De la même façon, il en est avec tout ce que notre ego déteste.
Pourtant, le bénéfice même amer, nous devons l’accepter et bien le recevoir, pour notre vie spirituelle.
Si nous pouvons atteindre cette haute station, la station de la satisfaction,( Maqam al Rida) et si nous continuons sans bouger devant toutes les privations jusqu’à les prendre comme des opportunités pour notre propre évolution, alors nous serons comme les poissons dans la mer profondes qui ne sont pas affectés par les turbulences d’une tempête au-dessus d’eux.
Dans ces moments, nous prendrons refuge, tout comme eux, dans les profondeurs, et nous ne serons pas secoués par les vagues.
Les poissons peuvent se mouvoir dans l’eau profonde des mers alors que l’écume et les vaguelettes sont remuées seulement sur la superficie de l’eau.
Ainsi dans cette station, vous bougerez librement dans la vie, et rien ne vous empêchera d’aller jusqu’à votre station spirituelle.
Mais pour cela, vous devez vous libérer vous-même des attaches des paroles excessives qui vous font ignorer votre destinée réelle dans cette vie.
La station de la Satisfaction et du Contentement est la Reine des stations, celle qui resplendit sur toutes les autres.
C’est l’objectif que nous devons vouloir atteindre.
Je ne prétends pas qu’aujourd’hui, ayant entendu cela, ou lu ceci, vous puissiez dès demain atteindre cette station.

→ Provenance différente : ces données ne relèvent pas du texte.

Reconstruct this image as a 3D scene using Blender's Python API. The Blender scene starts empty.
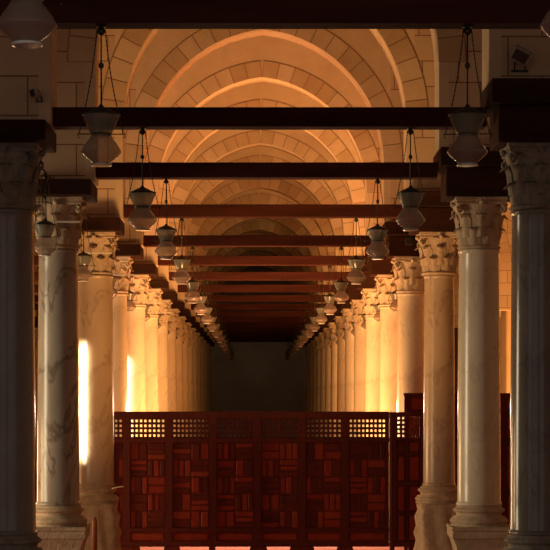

Non. Cela est très difficile.
Ce que je vous dis est qu’avec détermination, et un bon guide, vous l’atteindrez pas à pas.
Si quelqu’un se propose de monter à la Tour Eiffel, il doit commencer par le premier escalier, ensuite prendre le second, et ainsi de suite. De cette façon il atteindra la hauteur.
C’est cela la méthode, aussi, la connaissant, il serait idiot de proposer aux débutants de monter à la cime en un seul pas.
Notre méthode est celle du progrès, pas à pas, jusqu’à un noble objectif.
Si vous pouviez, au moins, réaliser un pour cent de toutes les pratiques recommandées, ce serait bien.
Mais zéro pour cent, non.
Le cent pour cent, est pour les Saints.
Comme nous sommes débutants, le un pour cent sera bien pour nous.
Nous devons essayer le meilleur pour être sûr de monter la première marche, même si c’est peu.